**Set problem:** Tell how many lines contain the word "this". Reply with the number only.

**Raw data:**
..........
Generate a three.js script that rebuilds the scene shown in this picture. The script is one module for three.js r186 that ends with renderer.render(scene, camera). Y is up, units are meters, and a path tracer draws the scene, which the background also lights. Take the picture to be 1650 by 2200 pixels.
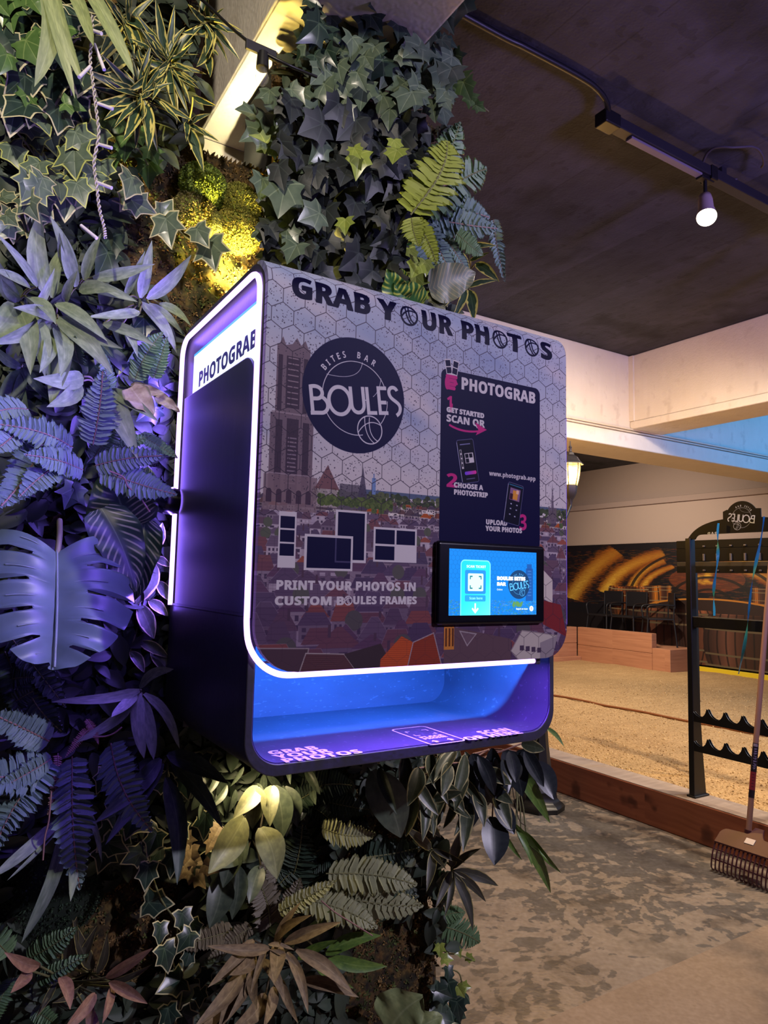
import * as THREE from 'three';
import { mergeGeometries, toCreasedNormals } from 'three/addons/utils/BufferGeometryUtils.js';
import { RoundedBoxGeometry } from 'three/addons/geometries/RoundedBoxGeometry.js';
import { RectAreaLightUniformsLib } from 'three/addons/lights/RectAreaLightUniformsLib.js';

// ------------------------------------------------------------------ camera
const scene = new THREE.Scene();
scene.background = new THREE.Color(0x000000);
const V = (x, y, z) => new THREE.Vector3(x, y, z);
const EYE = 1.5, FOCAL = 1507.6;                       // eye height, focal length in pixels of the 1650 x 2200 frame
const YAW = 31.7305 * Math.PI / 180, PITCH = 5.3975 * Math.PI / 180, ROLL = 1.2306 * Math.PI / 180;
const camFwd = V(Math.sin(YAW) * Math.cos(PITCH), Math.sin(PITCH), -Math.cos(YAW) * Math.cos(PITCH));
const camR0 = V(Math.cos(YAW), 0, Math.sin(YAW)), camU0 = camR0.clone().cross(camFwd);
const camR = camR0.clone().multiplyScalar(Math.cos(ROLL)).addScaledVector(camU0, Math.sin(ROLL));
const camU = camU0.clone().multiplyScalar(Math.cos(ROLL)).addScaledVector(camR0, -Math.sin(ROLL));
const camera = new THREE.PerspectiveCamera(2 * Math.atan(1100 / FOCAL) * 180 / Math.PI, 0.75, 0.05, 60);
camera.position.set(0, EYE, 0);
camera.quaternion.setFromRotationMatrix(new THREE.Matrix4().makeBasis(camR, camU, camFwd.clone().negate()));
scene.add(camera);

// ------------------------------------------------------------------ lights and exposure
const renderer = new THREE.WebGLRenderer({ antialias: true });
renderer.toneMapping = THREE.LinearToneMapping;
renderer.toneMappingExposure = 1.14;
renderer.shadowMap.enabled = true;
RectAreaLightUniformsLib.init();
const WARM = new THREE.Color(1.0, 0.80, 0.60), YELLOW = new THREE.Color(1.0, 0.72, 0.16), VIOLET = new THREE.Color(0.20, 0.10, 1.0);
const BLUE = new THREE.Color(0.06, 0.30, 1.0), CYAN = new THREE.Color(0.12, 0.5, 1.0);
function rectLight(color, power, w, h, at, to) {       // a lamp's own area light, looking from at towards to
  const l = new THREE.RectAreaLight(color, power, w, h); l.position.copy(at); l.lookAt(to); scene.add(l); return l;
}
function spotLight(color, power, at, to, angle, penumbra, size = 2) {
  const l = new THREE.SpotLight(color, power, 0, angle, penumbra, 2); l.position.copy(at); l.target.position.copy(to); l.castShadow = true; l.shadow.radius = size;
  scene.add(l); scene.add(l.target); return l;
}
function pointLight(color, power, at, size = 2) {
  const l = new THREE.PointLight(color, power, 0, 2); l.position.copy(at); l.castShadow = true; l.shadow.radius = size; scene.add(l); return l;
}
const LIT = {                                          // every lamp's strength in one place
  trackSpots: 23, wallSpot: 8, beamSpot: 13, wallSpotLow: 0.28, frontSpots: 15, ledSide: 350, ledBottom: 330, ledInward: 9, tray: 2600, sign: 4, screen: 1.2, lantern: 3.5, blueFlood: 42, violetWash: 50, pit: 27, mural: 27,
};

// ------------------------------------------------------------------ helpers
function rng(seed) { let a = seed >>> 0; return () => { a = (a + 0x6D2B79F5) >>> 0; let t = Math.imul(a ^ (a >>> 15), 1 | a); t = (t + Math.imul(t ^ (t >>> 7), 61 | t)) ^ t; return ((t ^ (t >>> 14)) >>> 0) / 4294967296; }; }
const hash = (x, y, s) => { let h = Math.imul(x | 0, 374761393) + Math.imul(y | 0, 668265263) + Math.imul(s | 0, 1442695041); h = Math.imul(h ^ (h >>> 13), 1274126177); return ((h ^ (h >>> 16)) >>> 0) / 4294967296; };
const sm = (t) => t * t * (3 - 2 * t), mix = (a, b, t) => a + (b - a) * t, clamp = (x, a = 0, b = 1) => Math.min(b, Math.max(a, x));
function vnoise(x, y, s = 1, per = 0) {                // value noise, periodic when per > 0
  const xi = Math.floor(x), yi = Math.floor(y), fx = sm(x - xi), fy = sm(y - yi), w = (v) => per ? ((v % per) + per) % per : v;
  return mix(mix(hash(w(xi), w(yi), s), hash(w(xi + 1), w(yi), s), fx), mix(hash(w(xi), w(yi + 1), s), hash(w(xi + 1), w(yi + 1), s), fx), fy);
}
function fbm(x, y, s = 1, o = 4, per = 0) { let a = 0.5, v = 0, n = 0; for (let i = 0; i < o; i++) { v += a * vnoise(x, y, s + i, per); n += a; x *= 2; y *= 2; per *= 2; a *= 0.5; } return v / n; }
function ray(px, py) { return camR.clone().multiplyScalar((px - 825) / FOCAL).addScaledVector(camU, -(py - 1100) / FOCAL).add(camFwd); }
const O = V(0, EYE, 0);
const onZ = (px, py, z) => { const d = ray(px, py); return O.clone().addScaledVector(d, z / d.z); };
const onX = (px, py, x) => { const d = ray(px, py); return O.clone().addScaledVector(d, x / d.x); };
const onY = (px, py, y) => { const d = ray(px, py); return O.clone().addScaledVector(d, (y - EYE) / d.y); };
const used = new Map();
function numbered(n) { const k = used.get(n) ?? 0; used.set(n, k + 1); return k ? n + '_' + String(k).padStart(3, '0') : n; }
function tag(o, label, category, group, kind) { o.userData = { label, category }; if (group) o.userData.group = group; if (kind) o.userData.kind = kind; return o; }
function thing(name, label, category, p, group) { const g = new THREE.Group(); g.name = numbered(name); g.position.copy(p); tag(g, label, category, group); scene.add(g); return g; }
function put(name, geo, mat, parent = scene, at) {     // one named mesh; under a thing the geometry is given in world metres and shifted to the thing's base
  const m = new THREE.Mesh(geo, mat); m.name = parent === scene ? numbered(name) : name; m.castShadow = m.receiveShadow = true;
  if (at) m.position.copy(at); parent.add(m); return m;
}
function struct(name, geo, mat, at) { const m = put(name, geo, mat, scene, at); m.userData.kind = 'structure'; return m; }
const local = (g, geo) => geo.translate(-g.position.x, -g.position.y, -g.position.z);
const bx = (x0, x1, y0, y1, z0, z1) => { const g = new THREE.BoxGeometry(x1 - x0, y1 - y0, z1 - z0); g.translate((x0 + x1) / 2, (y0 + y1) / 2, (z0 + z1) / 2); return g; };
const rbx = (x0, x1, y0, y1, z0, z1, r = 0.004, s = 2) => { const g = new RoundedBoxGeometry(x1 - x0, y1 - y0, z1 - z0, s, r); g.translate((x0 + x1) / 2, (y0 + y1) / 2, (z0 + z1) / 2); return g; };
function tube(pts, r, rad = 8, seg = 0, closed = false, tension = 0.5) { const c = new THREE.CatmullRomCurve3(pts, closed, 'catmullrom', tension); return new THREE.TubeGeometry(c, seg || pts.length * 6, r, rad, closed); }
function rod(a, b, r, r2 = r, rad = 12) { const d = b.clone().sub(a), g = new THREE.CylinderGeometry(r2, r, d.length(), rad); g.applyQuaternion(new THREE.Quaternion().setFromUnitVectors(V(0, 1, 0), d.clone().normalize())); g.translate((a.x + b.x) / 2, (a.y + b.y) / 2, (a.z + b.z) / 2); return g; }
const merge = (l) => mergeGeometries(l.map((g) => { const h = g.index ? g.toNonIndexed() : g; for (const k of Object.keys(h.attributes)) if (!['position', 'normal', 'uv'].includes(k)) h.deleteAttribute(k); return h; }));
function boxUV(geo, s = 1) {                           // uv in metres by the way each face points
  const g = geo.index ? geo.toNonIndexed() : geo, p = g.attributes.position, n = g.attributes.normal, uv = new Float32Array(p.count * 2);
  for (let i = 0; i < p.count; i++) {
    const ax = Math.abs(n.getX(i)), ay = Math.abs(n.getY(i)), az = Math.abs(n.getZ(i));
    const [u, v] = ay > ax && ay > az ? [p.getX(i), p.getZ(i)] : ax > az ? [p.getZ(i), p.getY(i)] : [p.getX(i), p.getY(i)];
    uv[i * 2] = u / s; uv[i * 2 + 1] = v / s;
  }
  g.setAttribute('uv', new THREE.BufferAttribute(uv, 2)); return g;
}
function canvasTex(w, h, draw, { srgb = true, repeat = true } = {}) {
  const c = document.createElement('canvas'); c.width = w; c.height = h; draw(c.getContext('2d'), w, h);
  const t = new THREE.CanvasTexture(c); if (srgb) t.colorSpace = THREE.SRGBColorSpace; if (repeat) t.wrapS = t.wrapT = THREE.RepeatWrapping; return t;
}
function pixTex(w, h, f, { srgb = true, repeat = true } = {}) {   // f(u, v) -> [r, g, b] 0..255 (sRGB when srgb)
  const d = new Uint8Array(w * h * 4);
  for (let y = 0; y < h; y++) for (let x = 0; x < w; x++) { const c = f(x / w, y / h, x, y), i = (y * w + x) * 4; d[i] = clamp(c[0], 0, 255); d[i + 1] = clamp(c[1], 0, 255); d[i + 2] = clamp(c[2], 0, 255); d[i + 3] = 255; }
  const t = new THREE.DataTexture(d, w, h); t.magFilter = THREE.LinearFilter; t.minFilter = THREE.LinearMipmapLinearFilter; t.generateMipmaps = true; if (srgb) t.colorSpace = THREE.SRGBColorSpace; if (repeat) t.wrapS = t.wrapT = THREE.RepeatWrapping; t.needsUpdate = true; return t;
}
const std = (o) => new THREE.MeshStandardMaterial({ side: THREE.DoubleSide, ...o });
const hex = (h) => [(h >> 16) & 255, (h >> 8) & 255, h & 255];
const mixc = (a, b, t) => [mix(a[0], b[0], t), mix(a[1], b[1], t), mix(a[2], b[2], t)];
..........
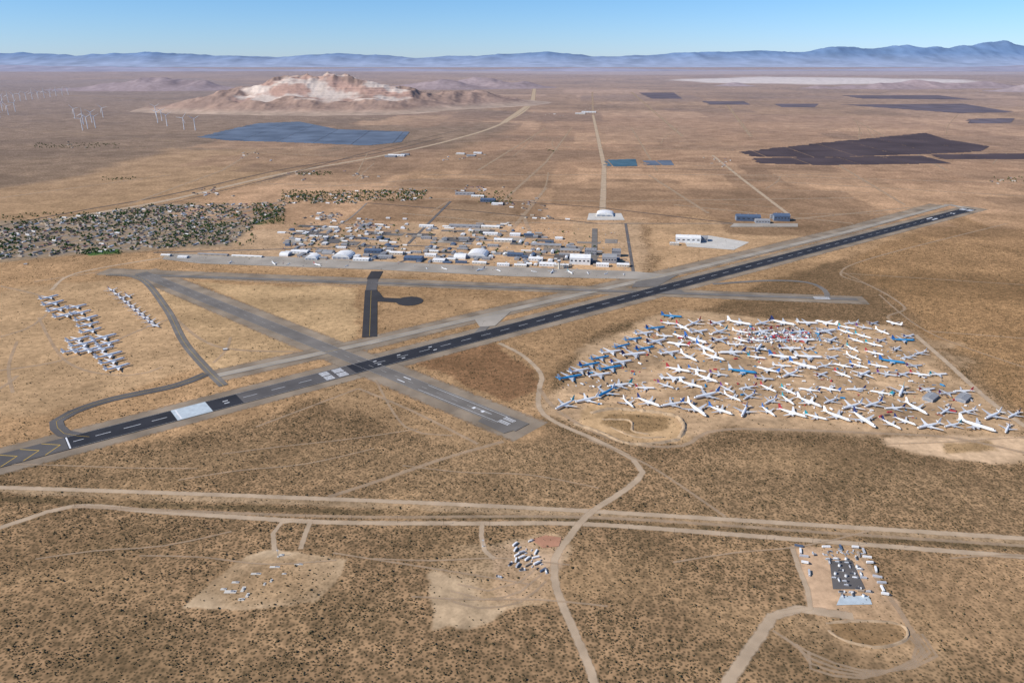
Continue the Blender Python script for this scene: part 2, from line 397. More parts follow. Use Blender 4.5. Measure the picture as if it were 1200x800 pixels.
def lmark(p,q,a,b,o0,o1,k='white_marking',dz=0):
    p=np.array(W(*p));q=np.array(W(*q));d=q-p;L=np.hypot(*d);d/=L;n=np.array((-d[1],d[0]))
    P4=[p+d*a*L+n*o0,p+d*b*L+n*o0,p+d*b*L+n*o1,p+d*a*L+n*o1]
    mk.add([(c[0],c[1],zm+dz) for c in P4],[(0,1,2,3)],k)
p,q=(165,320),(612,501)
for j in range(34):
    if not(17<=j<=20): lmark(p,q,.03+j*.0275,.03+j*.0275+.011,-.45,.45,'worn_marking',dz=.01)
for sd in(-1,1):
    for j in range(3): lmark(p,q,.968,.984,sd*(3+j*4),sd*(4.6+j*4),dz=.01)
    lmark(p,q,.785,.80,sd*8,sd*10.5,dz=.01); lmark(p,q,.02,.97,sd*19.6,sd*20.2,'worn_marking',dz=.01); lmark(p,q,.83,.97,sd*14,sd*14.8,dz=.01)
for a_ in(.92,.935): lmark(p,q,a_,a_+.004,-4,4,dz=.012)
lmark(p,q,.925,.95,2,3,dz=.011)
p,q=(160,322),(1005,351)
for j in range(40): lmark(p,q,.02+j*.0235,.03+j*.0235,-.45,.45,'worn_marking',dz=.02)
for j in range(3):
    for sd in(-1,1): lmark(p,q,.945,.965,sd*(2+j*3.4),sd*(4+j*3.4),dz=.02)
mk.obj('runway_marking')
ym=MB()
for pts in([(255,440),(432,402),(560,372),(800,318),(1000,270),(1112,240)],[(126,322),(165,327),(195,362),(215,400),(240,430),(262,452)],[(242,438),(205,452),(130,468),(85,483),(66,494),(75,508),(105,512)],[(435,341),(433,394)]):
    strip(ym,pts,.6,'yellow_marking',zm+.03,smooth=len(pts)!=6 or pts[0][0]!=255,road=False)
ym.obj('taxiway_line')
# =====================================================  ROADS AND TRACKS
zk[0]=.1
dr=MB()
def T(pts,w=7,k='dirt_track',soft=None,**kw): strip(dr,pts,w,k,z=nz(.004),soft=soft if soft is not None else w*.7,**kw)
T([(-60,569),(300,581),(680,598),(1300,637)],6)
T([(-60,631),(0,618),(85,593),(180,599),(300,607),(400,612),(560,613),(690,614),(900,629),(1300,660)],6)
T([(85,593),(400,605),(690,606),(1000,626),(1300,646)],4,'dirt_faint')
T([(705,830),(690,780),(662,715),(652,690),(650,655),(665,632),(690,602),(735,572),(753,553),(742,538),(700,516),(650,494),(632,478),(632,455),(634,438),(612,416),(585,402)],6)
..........
**Exercise answer:** 2